Guerra in Libia, dal Nicaragua allo Zimbabwe: il toto-esilio di Gheddafi

Pubblicato il 24 Marzo 2011 - 20:55 OLTRE 6 MESI FA

Muammar Gheddafi

ROMA – Isolato dall’Occidente, non dal mondo intero. Per Muammar Gheddafi, con i primi raid lanciati dalla coalizione di ‘volenterosi’ contro Tripoli e, soprattutto, contro la caserma-bunker di Bab el Aziziya, è scattato il toto-esilio.

Il rais, infatti, ha ancora tanti ‘amici’ in giro per il mondo: in Africa ma anche in Sud e Centro America sono diversi i leader che si sono mostrati solidali con la battaglia del Colonnello criticando duramente, invece, l’intervento militare in Libia.

Lo stesso sottosegretario di stato americano Hillary Clinton ha suggerito, nei giorni scorsi, l’ipotesi dell’esilio affermando che Gheddafi e suoi fedeli stanno cercando ”una via d’uscita” dalla situazione in cui si trovano.

A migliaia di chilometri a Sud, lo Zimbabwe del controverso presidente Robert Mugabe sarebbe già pronto ad accogliere il rais. Alleato storico della Libia, Mugabe sarebbe disposto così a ripagare il sostegno economico fornito dal Colonnello all’ex Rhodesia britannica. Del resto, il capo di Stato africano, ”persona non grata” in Usa e Europa, nei giorni scorsi ha condannato l’attacco alla Libia, definendo dei ”vampiri” gli Stati dell’Occidente, interessati ”solo al petrolio” libico.

Simili critiche sono giunte anche dal presidente dell’Uganda Yoweri Museveni, antico alleato del Colonnello che sostenne il suo colpo di Stato nel 1986. Il rapporto con gli anni si è incrinato, anche se l’Uganda, con SudAfrica, Mali, Mauritania e Congo fa parte di quel comitato dell’Unione Africana che avrebbe dovuto mediare tra lealisti e ribelli e che invece è stato anticipato dai raid occidentali.

Le altre ‘mete’ africane possibili sono Ciad e Sudan, da cui, secondo alcuni, provengono molti dei mercenari arruolati dal rais per la contro-rivoluzione.

Dall’altra parte dell’Oceano, il sandinista Daniel Ortega, presidente del Nicaragua è al fianco di Gheddafi sin dagli anni Ottanta e, nei giorni scorsi, secondo quanto riporta il settimanale ‘Time’, ha affermato di ”essere in contatto telefonico” con il leader libico e ”di avergli offerto la solidarietà del popolo nicaraguense”.

Più discreta la posizione dell’amico venezuelano Hugo Chavez, che ha già smentito di aver dato asilo a uno dei suoi figli, come sostenuto nelle scorse settimane da un governatore locale.

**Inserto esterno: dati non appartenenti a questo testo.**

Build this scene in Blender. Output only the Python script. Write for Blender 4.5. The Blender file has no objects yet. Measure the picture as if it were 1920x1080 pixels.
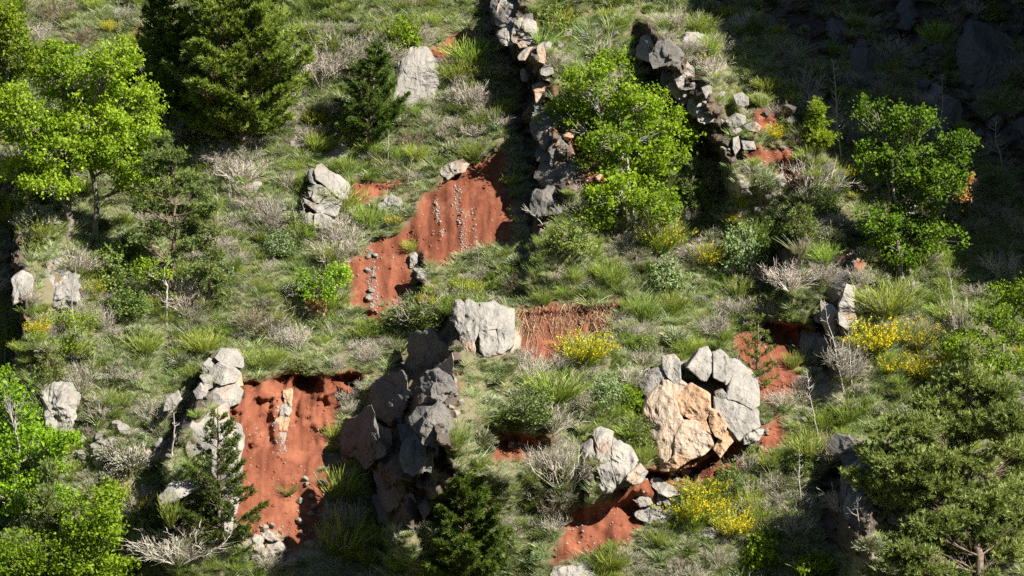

La posizione del leader bolivariano sull’attacco in Libia è però chiara. Usa ed Europa ”hanno preso la decisione di scalzare Gheddafi, di approfittare dei disordini popolari per annientarlo e anche ucciderlo, e sopra un mare di sangue impossessarsi del petrolio”, ha denunciato Chavez il 20 marzo scorso.

Ai confini dell’Europa, infine, c’è un altro alleato ‘storico’ di Gheddafi: è Alexandr Lukashenko, presidente della Bielorussia, bersaglio recente delle sanzioni imposte dall’Ue. E proprio nell’ex Repubblica sovietica, solo due anni fa Khamis, il figlio del rais al comando della 32esima brigata, effettuò un addestramento militare. Africa sub-sahariana, Caraibi e Bielorussia, queste le possibili vie di fuga per il leader della Grande Jamahiriya sempre più accerchiato dall’Occidente.